Mr. Aucutt noted that some of his questions may be contrarian to stimulate the discussion that Ms. Plaine would have loved.

Overview Mr. Johnston acknowledged his proposal is a work in progress and requested that the audience send him comments on it. During the discussion with Mr. Aucutt, he stated that the plan needs further thought and development. He sprinkled his presentation with quotations from Plutarch, Edmund Burke, and Teddy Roosevelt, among others.

Mr. Johnston began by observing that “the American transfer tax system is economically, intellectually, and legally incoherent. It double taxes, under taxes, and far too often fails to levy economic gains. It has become so porous that a gift worth $100 million can be passed through a $1.2 million tax-free hole.” He stated that our current tax system was well designed for the 20th century. Our current economy has progressed beyond the 20th century economy while our tax system has not. Our tax system needs to be updated to reflect our 21st century economy.

Mr.
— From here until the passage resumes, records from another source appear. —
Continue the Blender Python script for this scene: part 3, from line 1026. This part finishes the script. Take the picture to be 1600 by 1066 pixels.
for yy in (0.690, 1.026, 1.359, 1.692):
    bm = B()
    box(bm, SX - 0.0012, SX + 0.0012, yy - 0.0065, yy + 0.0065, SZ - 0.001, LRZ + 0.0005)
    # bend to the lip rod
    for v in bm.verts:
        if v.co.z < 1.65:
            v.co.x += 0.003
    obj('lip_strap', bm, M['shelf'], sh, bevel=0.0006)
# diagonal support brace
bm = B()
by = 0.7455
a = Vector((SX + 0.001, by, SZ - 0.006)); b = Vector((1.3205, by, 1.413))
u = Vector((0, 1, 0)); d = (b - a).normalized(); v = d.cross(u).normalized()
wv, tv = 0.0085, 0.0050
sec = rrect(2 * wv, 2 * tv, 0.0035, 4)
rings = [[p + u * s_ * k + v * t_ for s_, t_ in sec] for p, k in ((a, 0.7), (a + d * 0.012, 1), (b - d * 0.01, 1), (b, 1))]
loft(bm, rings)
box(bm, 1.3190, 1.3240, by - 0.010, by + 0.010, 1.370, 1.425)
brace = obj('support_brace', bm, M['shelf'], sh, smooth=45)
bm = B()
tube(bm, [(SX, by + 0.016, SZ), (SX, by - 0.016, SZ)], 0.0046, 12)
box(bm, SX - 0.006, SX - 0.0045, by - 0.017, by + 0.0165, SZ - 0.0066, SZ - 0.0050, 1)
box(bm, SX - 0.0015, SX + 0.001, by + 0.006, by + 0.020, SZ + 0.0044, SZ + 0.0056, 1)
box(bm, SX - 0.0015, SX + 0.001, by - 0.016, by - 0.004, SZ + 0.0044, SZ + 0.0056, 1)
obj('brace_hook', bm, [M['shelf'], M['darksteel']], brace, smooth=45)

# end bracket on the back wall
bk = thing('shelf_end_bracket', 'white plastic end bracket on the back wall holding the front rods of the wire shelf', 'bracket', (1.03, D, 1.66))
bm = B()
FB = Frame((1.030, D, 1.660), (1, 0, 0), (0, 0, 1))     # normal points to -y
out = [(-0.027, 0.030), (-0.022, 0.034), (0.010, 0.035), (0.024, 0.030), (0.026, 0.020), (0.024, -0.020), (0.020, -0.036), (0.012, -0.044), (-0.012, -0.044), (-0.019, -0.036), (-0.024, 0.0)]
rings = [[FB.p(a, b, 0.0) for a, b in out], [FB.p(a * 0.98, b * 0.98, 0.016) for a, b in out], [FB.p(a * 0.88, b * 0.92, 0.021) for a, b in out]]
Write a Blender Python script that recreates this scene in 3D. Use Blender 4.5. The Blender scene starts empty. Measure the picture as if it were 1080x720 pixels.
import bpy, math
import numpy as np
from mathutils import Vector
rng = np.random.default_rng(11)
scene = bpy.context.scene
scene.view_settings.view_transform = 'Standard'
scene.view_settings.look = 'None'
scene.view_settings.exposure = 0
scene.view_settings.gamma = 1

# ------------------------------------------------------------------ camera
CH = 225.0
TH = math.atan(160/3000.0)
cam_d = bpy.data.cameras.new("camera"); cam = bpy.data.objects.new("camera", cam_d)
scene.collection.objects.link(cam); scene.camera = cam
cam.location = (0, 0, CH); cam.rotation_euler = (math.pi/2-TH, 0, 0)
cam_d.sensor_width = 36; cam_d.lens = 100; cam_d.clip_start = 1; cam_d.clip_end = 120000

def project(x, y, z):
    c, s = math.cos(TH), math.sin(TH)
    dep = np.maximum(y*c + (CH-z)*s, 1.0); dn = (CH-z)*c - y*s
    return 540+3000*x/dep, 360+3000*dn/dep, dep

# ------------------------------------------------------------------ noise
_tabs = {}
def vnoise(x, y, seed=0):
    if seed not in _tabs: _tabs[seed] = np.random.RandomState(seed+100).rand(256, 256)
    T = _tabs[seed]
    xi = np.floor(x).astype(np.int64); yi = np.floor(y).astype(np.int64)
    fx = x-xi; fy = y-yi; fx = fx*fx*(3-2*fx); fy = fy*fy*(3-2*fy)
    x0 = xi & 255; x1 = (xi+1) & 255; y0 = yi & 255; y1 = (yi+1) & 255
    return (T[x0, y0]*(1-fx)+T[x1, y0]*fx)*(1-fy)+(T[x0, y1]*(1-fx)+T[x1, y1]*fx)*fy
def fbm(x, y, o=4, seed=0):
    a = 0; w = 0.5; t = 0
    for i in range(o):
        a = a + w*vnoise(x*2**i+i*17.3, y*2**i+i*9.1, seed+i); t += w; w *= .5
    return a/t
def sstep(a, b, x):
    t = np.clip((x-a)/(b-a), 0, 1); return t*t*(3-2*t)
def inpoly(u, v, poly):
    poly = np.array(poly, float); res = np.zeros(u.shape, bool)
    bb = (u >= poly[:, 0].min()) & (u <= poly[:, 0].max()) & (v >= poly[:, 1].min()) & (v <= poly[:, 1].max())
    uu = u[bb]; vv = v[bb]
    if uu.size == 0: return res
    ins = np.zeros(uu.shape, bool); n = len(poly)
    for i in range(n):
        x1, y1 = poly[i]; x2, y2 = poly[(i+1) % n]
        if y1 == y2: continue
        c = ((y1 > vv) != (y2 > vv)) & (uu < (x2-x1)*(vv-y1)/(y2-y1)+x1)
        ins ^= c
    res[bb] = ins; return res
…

Johnston referred back to ancient principles of government and taxation. Those principles are that tax is the foundation of civilization. It is not our master or enemy, it is our servant. Without that foundation, there can be no liberty, no private wealth creation or government that sets rules, defines property rights and protects them. If tax is the foundation of everything we hold dear, he said we should oppose chipping away at its granite base until it turns to sand, making everything built on it unstable.

He traced the theory of progressive taxation back to Athens. It has been supported by people as diverse as Plato, Adam Smith, Karl Marx, John Maynard Keynes, Milton Friedman, and George W. Bush. He said we shouldn't ignore such classic, conservative virtues.

Founders of country wrote at length about what they feared would destroy America. Their focus was on inequality.

Plutarch said imbalance between rich and poor would cause the downfall of a democracy. Several founders feared that if most were wage workers or sharecroppers, wealth owners will convince the wage workers/sharecroppers of voting against their interests.